В последнее время у меня даже сформировалось такое понятие, как «русская кавказская литература». Не знаю, правильно ли это определение, но под ним я понимаю писателей родом из кавказских республик, пишущих на русском языке. Среди прочих это Алиса Ганиева — думаю, она может познакомить русского читателя с этой литературой, ее традициями, обычаями. Она имеет возможность «достучаться» и до читателя, и до зрителя — Ганиева, насколько я знаю, выступает на самых разных площадках, включая телевидение.

 

Юлия Владимировна Меладшина, аспирант Пермского государственного гуманитарно-педагогического университета
Тема: Странники и пророки в контексте романа В. Шарова «Возвращение в Египет»

Гоголь как писатель мне очень интересен, очень близок, но, когда встал вопрос о выборе темы диссертации, сказано про него было уже очень много. Так возникла модификация темы — гоголевский текст в современной литературе. К Гоголю в наше время интерес чрезвычайный, и не осветить эту тему при моей любви к нему было просто кощунственно. Сейчас очень актуальна установка на дописывание «Мертвых душ» и переосмысление его произведений. Например, Владимир Шаров очень активно этим занимается (роман «Возвращение в Египет» тому доказательство), можно вспомнить А. Королева с его романом «Голова Гоголя». Это, наверное, два ярких представителя, которых можно назвать сходу. В той или иной мере Гоголь как претекст, Гоголь как объект интертекстуальной переклички возникает у многих современных авторов.

Думаю, интерес современной литературы к Гоголю обусловлен его личностью, очень таинственной, и различным пониманием его произведений. Он постоянно их дописывал, давал какие-то комментарии, которые нередко друг другу противоречили. В данном контексте можно вспомнить комедию «Ревизор». Эта многозначность трактовок его творчества, причем с благословения самого автора, незавершенность великого труда («Мертвые души»), который он позиционировал не иначе как новую Библию (я, конечно, сгущаю краски, но факт остается фактом), и вызывают интерес.

Главная проблема работы с современниками — недоиследованность. Ты идешь, не видя ориентиров в виде трудов маститых ученых, по сути ты в центре истории, которая еще в процессе написания. С классиками работать сложно, потому что трудно сказать что-то новое. С современниками работать сложно, потому что ты первопроходец.

 

Дмитрий Кириллович Баранов, аспирант Санкт-Петербургского государственного университета
Тема: Игра с читателем в рассказе В. Пелевина «Ника»

Вообще я занимаюсь Довлатовым. Но мне было интересно, есть ли у других авторов какие-нибудь еще варианты решения тех культурных и художественных проблем, с которыми работает довлатовский текст, за счет игры с читателем, сопоставимой с той, которую предпринимает Довлатов.
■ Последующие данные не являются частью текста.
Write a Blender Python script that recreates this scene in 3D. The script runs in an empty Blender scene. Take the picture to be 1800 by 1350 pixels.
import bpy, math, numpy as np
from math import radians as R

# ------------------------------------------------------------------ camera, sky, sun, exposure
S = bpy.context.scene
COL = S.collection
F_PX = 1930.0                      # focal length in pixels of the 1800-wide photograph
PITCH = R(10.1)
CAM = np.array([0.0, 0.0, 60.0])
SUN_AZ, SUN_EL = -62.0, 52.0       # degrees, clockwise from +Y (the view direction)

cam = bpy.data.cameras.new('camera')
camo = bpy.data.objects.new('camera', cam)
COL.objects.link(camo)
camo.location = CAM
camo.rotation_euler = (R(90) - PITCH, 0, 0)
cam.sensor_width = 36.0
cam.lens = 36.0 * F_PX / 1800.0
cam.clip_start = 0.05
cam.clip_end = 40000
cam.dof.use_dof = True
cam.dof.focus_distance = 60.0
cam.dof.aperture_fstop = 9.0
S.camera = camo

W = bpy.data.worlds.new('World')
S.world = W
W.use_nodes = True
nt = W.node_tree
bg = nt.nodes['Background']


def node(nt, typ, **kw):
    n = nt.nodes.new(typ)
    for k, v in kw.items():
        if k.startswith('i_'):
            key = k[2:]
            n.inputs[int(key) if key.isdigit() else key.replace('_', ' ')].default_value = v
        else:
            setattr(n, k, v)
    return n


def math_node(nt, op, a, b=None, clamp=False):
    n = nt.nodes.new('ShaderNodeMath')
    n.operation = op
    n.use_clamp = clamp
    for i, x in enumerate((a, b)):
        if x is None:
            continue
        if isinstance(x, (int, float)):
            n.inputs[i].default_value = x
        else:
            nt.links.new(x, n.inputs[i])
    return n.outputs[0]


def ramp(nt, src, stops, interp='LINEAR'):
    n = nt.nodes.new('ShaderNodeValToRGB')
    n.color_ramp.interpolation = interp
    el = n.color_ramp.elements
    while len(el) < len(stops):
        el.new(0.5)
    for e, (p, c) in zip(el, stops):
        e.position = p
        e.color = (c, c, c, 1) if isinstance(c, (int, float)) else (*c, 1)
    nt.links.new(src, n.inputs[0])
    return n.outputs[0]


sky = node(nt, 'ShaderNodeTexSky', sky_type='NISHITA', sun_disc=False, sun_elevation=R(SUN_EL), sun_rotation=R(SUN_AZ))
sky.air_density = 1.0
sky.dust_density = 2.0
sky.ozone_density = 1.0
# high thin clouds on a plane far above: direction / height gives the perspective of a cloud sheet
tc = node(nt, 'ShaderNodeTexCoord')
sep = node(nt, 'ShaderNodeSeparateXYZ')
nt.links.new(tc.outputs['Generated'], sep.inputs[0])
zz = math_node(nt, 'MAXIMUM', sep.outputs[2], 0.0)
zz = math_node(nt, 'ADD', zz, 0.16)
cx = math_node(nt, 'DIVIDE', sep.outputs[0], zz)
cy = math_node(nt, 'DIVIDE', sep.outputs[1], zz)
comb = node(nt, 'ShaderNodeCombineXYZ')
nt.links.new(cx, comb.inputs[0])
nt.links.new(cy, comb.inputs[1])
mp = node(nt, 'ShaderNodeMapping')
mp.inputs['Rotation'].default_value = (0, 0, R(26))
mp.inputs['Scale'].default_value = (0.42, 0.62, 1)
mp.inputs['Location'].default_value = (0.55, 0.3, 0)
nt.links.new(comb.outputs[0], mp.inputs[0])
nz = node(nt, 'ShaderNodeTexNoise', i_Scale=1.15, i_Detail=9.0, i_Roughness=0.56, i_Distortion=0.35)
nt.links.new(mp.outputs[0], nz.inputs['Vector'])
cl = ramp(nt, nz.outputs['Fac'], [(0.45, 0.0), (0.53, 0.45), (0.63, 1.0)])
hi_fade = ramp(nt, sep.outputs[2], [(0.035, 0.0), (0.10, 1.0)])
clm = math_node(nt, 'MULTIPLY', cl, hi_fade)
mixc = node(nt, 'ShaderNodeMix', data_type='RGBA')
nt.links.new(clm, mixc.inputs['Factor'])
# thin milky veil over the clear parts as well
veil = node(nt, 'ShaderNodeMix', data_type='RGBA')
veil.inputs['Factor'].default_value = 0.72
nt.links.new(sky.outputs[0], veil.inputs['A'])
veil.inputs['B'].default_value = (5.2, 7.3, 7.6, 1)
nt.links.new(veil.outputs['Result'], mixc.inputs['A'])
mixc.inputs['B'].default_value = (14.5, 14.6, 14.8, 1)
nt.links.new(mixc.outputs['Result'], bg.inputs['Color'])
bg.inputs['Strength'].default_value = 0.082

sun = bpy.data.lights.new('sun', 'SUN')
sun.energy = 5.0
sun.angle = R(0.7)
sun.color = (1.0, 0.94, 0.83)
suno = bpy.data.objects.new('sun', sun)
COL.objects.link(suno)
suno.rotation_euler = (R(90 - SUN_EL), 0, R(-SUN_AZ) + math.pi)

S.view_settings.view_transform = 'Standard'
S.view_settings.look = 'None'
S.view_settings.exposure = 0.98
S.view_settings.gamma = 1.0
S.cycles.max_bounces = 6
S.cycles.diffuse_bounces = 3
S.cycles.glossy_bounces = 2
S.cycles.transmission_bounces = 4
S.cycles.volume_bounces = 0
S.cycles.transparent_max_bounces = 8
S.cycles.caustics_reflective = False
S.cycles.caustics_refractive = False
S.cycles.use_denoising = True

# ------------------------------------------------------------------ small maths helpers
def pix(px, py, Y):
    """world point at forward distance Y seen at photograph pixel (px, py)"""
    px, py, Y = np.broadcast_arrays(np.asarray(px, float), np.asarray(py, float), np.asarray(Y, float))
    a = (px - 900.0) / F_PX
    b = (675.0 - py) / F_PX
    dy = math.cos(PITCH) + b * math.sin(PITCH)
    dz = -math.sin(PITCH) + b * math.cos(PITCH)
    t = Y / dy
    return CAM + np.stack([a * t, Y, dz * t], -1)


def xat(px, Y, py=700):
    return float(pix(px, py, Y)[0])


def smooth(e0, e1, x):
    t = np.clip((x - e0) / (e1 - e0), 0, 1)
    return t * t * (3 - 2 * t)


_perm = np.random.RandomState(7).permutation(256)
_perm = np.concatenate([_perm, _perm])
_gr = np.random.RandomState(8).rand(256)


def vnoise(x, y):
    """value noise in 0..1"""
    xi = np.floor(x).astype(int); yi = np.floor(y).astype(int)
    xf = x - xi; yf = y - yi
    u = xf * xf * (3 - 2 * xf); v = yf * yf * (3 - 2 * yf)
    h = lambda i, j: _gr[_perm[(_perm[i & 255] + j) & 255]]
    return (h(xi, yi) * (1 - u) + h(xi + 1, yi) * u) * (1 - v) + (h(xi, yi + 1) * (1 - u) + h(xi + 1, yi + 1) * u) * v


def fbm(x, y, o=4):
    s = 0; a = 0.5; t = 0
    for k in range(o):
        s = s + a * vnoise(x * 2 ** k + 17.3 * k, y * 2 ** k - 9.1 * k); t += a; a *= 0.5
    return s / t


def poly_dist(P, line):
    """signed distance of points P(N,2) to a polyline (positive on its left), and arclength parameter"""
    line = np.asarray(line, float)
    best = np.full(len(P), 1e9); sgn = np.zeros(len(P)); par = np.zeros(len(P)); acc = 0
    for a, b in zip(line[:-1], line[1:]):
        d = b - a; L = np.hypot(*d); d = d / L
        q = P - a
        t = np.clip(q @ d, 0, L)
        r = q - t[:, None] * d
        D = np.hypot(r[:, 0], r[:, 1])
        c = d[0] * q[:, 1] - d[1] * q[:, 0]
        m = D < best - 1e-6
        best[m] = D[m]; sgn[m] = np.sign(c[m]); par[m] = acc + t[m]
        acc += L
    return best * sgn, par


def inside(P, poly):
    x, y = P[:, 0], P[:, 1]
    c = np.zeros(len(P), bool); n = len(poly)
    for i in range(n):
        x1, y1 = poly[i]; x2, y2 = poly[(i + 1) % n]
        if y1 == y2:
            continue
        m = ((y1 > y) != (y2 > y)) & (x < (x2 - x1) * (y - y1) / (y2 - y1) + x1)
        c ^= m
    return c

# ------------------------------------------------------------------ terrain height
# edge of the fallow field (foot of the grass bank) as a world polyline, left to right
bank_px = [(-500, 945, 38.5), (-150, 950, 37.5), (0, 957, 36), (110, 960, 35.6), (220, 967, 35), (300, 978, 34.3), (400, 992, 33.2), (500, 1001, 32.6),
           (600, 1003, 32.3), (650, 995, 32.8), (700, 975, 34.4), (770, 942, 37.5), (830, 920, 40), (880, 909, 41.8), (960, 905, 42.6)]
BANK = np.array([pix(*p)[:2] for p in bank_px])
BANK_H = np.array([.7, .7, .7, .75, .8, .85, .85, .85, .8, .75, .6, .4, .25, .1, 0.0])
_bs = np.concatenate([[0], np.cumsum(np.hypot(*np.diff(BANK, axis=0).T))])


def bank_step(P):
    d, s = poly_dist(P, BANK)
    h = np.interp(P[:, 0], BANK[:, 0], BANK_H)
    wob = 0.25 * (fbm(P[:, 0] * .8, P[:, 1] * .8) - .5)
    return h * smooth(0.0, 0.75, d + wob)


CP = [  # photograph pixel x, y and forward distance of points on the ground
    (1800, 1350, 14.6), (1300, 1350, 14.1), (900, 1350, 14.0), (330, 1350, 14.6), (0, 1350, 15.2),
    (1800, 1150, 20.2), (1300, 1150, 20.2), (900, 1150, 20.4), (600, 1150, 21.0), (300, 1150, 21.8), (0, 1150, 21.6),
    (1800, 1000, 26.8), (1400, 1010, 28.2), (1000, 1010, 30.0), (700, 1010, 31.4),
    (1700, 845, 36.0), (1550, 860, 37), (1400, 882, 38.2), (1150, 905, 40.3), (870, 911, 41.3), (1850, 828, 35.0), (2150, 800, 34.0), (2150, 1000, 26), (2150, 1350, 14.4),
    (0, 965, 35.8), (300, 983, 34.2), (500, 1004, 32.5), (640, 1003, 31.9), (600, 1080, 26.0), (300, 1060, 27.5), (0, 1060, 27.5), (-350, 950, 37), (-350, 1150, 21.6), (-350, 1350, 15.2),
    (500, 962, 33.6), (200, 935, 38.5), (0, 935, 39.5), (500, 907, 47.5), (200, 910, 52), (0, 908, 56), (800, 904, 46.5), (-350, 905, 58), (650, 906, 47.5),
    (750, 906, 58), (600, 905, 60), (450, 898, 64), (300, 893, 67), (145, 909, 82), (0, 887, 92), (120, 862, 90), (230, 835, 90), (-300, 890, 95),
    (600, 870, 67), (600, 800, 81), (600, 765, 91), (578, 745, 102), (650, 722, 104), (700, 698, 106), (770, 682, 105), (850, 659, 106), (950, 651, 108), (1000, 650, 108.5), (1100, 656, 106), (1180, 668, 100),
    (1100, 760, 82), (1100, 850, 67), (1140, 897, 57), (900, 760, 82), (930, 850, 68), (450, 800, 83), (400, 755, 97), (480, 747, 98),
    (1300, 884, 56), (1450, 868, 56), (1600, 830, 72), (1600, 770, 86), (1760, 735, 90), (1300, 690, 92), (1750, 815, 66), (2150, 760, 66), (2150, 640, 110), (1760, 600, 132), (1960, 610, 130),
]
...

Виктор Пелевин подошел: был в достаточной степени похож, в достаточной непохож для продуктивного сопоставления, а постмодернистская идея недоверия к слову была сравнима с культурной ситуацией довлатовского времени.

Абсолютно любой текст любого времени выстраивает отношения с читателем, которые можно описать как игру. В некоторых случаях эта игра приобретает какой-то отчетливый вид: когда текст в те или иные моменты заставляет читателя строить определенные схемы ожиданий, то нарушает, то оправдывает их; заставляет читателя достраивать текст тем или иным образом, а затем разрушает сложившуюся картинку. Но глобально от времени это никак не зависит и зависеть не может: работало в «Декамероне», работает и у Довлатова. Игра с читателем в литературе всегда остается актуальной, потому что это особенность любого текста.

Поэтика современников, наверное, в отличие от классиков, не такая архаичная, теснее связь с современностью, с жизненным опытом исследователя, поэтому проще найти что-то интересное для себя, легче от замкнутых историко-литературных дел выйти к реальной действительности.